The first two examples confirm that ^#4, like all significant chromatic notes, is expressive in and of itself; it has "narrative" or "dramatic" implications and, since it is single -- a distinct individual, as it were -- it is easy to ascribe agency to it (a "will" to rise to ^5). The other readings are concerned with the unexpected undermining of that characteristic motion. The ^#4, by convention, is expected to continue to ^5 and, if a significant pitch, very probably to initiate a stable area of the dominant key as well. Samarotto uses the examples to show different ways in which a turn back to the tonic region can achieve what he calls a sublimation of ^#4 in the diatonic ^4, where the diatonic redirects the energy of the chromatic note (almost in the manner of a low-level "breakthrough") or else dissipates it.

The parallel to D779n13 should be unmistakable: we just replace ^#4 with ^#5 (that is, E#) and the same process of chromatic progression and "rethinking" or "sublimation" takes place in the second strain as E5 becomes E#5 but then is pulled back to E-natural5 for the reprise.

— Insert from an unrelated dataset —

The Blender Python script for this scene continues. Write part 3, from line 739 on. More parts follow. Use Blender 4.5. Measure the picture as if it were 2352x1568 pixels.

I will explore the details of a reading based on this idea in tomorrow's post.

References:
Peter H. Smith. Expressive Forms in Brahms's Instrumental Music: Structure and Meaning in His Werther Quartet. Bloomington: Indiana University Press, 2005.
Stephen Dembski. "The Structure of Construction." in theory only 13/5-8 (2007): 17-34.
Peter Westergaard. An Introduction to Tonal Theory. New York: W. W. Norton, 1975.
Allen Forte. "Schoenberg's Creative Evolution: The Path to Atonality." Musical Quarterly 64/2 (1978): 133-176.
Frank Samarotto. "Sublimating Sharp ^4: An Exercise in Schenkerian Energetics." Music Theory Online 10/3 (September 2004): link.
Lee Rothfarb. "Energetics," in The Cambridge History of Western Music Theory, ed. Thomas Christensen, 927-55. Cambridge: Cambridge University Press, 2002.